How can investment advisors apply historical asset performance data to address client views regarding future market/economic conditions? In their February 2018 paper entitled “Matching Market Views and Strategies: A New Risk Framework for Optimal Selection”, Adil Reghai and Gaël Riboulet present an approach for quantitatively relating historical asset return statistics to investor views. They intend this approach to address the widespread problem of backtest overfitting, whereby researchers discover good performance by fitting strategy features to noise in an historical dataset. Specifically, they:

  1. Collect historical return data for assets of interest and run backtests of alternative strategies on these data.
  2. Perturb historical average return, volatility, skewness and pairwise correlations up or down for these assets and rerun backtests of alternative strategies on multiple perturbations.
  3. Analyze relationships between directions of these perturbations and performance of alternative strategies.
  4. Match investor views first to directions of perturbations and then to strategies responding favorably (or least unfavorably) to these directions.

They apply this approach to generic algorithmic strategies (equal weight, momentum, mean reversion and carry).
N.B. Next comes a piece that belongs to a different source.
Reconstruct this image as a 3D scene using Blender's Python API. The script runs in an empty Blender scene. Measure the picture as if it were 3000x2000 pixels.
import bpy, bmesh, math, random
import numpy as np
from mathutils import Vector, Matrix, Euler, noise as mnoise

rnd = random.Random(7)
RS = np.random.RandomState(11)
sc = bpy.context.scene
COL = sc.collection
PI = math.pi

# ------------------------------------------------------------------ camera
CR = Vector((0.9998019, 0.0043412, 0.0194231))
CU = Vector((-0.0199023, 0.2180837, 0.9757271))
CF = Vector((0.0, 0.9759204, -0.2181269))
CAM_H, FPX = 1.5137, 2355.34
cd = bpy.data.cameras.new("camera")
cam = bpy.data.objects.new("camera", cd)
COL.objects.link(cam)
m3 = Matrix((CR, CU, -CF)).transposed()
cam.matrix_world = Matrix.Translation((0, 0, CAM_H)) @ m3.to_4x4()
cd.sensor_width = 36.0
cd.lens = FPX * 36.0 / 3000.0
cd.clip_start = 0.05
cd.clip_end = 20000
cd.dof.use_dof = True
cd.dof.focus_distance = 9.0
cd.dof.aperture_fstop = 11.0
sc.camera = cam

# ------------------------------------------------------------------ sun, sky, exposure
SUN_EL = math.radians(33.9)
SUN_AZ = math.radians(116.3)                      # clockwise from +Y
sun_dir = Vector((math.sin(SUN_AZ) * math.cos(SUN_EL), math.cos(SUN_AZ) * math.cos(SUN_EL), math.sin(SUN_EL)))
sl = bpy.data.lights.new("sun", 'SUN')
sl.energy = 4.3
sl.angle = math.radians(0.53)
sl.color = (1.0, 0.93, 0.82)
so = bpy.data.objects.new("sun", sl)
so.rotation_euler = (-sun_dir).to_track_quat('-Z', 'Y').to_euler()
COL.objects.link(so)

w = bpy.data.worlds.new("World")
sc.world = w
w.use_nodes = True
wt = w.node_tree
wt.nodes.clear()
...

Based on mathematical derivations and examples, they conclude that:

  • Sensitivities to return characteristics across generic strategies include (positive good and negative bad):
    • Equal weight relates negatively to volatility and positively to skewness.
    • Momentum (trend following) relates negatively to volatility and positively to skewness.
    • Mean reversion relates positively to volatility and negatively to skewness.
    • Carry relates negatively to average return.
  • While diversification tends to suppress portfolio volatility, it has less effect on portfolio skewness.
  • Combining investor views of future market conditions with generic strategy sensitivities helps match investors to strategies.

In summary, sensitivity analysis based on perturbations of historical asset return statistics to determine sensitivities of alternative strategies may help investors decide what strategies best fit their views on future market conditions.

Cautions regarding conclusions include:

  • Investor views may be wrong, such that the proposed approach helps them pick poor-performing strategies.
  • The approach is beyond the reach of most investors, who would bear fees for delegating to an investment manager.